5. Here’s a bridgeless totem-pole PFC circuit.

Cascode SiC JFETs allow the circuit to be operated in continuous conduction mode with lower peak currents. This brings about higher efficiency, smaller inductor size, and simplified filtering with lower EMI problems owing to the fixed operating frequency. To illustrate, one circuit that used UnitedSiC UJC06505K devices at 1.5 kW and 230 V ac-line achieved efficiency as high as 99.4%.

While the efficiency of converter primary switches can be increased, SiC cascodes can also improve rectification for high-voltage dc outputs when configured for synchronous rectification. Figure 6 shows an example circuit. In so-called third-quadrant operation, current flows from source to the drain of one or other of the cascodes through the output inductor to the load. Current flow through the body diode sets the JFET gate-source voltage to approximately +0.7 V, turning it fully on automatically. If the cascode gate is set high, the 0.7-V body-diode drop from the silicon MOSFET is bypassed, leaving only the resistance of the JFET, the same as with forward conduction.

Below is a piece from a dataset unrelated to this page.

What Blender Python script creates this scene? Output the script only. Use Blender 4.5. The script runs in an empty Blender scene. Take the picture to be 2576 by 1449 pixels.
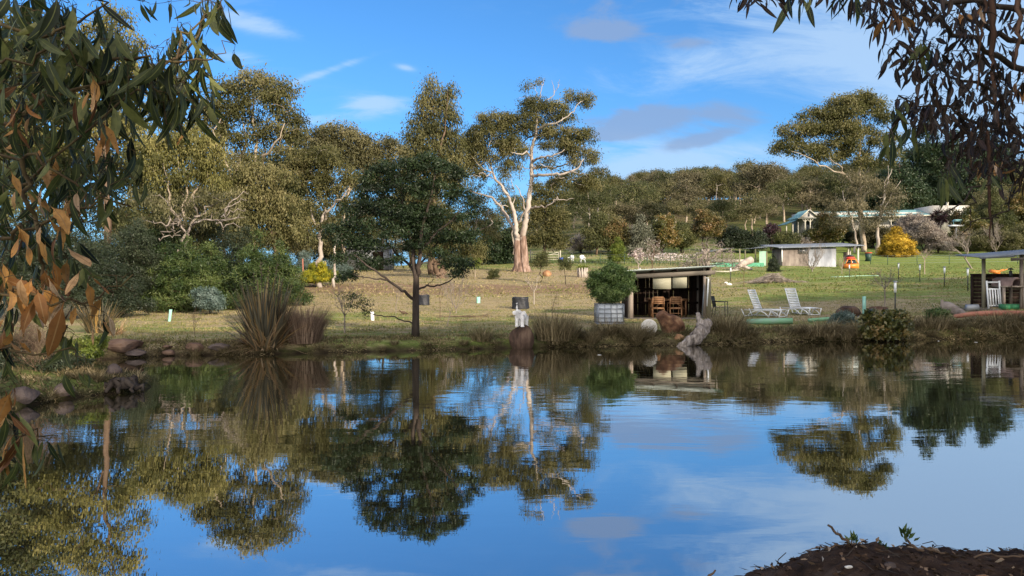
import bpy, math, random
import numpy as np
from math import radians as R, sin, cos, pi

SC = bpy.context.scene
COL = SC.collection

# ------------------------------------------------------------------ camera, light, exposure
EYE = 2.0                # eye height above the water
FPX = 1909.0             # focal length in picture units of 2576 x 1449
YH = 700.0               # horizon line
cam_d = bpy.data.cameras.new("camera"); cam = bpy.data.objects.new("camera", cam_d); COL.objects.link(cam)
cam_d.sensor_width = 36.0; cam_d.lens = 36.0 * FPX / 2576.0
cam.location = (0, 0, EYE); cam.rotation_euler = (R(90), 0, 0)
cam_d.shift_y = -(724.5 - YH) / 2576.0
cam_d.clip_start = 0.1; cam_d.clip_end = 3000
SC.camera = cam

SUN_EL, SUN_AZ = 21.0, 141.0        # azimuth clockwise from +Y: behind the camera, to its right
sun_dir = np.array([sin(R(SUN_AZ)) * cos(R(SUN_EL)), cos(R(SUN_AZ)) * cos(R(SUN_EL)), sin(R(SUN_EL))])
sd = bpy.data.lights.new("sun", 'SUN'); sun = bpy.data.objects.new("sun", sd); COL.objects.link(sun)
sd.energy = 4.2; sd.angle = R(0.6); sd.color = (1.0, 0.86, 0.68)
from mathutils import Vector
sun.rotation_euler = Vector(tuple(sun_dir)).to_track_quat('Z', 'Y').to_euler()
sun.location = (30, -40, 40)

SC.view_settings.view_transform = 'Standard'; SC.view_settings.look = 'None'
SC.view_settings.gamma = 1.0; SC.view_settings.use_curve_mapping = False
SC.view_settings.exposure = 0.78
SC.cycles.max_bounces = 6; SC.cycles.transparent_max_bounces = 4
SC.cycles.diffuse_bounces = 3; SC.cycles.glossy_bounces = 3; SC.cycles.transmission_bounces = 2
SC.cycles.use_denoising = True
SC.cycles.sample_clamp_indirect = 4.0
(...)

6. Synchronous rectification using SiC cascodes.

Conclusion

Wide-bandgap power transistors offer several advantages over conventional silicon MOSFETs and IGBTs, including smaller die size, lower on-resistance with high breakdown voltage ratings, and switching characteristics almost independent of junction temperature.

Designers can adopt these devices as drop-in replacements in existing products, or in new products being designed from the ground up. The SiC cascode is a novel class of device that allows designers to gain many of the advantages of WBG technology using existing gate-drive circuits, or with minimal changes to fine-tune performance.